● Given problem:
Locate every line below that contains the word "from" and copy it.

────────────────────

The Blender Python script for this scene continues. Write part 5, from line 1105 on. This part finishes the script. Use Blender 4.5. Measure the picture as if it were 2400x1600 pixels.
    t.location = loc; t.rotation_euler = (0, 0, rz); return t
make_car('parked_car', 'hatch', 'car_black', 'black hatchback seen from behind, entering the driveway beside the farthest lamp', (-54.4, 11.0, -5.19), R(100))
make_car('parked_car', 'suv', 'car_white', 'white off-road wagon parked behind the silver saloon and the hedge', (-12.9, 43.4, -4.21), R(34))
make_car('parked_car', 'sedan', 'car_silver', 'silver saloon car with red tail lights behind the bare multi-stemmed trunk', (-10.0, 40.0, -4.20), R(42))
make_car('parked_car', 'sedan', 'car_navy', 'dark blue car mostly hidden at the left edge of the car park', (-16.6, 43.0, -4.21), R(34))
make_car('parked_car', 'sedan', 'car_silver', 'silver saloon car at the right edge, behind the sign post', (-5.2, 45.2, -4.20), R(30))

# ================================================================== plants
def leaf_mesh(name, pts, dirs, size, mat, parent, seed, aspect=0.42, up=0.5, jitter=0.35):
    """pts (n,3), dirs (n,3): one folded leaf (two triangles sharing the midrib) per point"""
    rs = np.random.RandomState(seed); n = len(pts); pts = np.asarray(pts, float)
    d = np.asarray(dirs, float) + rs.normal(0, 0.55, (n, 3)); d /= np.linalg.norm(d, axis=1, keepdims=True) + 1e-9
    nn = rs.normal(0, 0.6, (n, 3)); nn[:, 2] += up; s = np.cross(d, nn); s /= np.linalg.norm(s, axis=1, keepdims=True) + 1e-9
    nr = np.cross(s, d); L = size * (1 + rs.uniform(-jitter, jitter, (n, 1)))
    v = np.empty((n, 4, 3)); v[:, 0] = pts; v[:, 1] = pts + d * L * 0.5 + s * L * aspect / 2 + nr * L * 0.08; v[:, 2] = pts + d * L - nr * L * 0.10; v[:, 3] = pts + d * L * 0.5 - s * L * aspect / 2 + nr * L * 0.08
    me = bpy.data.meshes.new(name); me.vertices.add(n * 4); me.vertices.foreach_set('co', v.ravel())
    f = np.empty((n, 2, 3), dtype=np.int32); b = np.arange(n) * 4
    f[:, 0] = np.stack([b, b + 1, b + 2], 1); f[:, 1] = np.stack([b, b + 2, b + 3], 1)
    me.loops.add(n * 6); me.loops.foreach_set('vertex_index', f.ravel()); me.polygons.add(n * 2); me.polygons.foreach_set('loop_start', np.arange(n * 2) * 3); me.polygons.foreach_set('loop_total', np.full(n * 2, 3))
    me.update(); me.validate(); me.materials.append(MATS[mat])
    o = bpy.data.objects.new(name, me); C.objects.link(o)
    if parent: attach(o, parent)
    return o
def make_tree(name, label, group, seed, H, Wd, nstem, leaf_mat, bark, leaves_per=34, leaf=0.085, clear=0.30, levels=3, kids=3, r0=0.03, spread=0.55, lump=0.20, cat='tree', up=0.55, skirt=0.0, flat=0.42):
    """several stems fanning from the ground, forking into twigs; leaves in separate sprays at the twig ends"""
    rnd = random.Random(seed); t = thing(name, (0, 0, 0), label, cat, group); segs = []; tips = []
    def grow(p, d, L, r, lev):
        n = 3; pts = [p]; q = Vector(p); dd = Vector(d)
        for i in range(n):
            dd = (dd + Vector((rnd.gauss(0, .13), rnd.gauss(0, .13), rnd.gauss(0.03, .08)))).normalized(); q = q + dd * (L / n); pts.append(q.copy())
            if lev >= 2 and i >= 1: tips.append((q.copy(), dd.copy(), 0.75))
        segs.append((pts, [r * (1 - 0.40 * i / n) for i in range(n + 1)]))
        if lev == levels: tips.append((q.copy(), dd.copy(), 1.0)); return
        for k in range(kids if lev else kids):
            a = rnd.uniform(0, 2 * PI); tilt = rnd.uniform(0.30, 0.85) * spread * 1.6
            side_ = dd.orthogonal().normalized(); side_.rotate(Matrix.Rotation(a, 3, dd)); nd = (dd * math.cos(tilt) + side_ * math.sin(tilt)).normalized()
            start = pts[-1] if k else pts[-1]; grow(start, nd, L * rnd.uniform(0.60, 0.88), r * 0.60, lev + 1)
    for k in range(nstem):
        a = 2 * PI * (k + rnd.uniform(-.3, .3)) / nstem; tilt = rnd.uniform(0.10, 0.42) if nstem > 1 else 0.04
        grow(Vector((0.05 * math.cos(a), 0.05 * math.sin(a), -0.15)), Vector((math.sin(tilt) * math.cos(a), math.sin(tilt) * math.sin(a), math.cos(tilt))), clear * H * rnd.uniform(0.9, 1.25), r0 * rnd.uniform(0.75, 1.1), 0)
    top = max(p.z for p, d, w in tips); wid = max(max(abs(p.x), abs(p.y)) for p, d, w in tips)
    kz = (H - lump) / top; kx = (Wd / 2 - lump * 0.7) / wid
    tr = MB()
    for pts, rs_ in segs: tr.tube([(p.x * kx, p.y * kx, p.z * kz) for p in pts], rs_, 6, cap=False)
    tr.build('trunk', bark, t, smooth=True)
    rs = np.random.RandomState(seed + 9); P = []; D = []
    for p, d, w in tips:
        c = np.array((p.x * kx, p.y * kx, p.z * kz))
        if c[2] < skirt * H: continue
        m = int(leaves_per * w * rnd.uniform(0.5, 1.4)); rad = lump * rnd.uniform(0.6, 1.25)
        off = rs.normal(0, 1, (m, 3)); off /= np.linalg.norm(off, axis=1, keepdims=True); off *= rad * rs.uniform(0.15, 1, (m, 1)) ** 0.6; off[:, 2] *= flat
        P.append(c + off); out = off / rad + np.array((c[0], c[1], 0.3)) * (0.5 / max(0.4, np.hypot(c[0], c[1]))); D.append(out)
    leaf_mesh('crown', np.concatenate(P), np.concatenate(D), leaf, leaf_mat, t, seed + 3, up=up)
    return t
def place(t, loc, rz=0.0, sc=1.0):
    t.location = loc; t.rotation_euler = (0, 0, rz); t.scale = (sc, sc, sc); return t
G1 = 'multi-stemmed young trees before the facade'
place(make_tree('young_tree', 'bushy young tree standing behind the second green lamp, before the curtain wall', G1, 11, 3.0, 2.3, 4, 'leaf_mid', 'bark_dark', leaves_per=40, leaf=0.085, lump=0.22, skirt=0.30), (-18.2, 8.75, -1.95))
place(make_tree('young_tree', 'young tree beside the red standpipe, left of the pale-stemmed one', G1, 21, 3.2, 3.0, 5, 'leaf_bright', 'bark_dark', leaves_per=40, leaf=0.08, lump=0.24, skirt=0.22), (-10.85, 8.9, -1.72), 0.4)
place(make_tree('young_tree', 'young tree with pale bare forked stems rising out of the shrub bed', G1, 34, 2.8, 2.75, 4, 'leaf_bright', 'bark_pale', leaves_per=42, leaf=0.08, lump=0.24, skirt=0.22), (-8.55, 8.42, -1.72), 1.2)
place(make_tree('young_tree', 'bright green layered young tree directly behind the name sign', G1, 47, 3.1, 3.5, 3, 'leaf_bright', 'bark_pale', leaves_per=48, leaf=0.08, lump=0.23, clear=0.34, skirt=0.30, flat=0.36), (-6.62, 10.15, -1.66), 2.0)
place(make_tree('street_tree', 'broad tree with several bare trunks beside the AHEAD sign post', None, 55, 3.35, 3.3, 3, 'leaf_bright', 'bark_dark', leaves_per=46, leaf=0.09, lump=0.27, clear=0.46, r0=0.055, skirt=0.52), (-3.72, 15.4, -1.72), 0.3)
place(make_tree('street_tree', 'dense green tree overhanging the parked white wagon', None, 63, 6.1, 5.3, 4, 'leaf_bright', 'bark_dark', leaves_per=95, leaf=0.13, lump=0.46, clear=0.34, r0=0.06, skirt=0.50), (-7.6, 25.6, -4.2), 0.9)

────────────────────

● Finished answer:
The Blender Python script for this scene continues. Write part 5, from line 1105 on. This part finishes the script. Use Blender 4.5. Measure the picture as if it were 2400x1600 pixels.
make_car('parked_car', 'hatch', 'car_black', 'black hatchback seen from behind, entering the driveway beside the farthest lamp', (-54.4, 11.0, -5.19), R(100))
    """several stems fanning from the ground, forking into twigs; leaves in separate sprays at the twig ends"""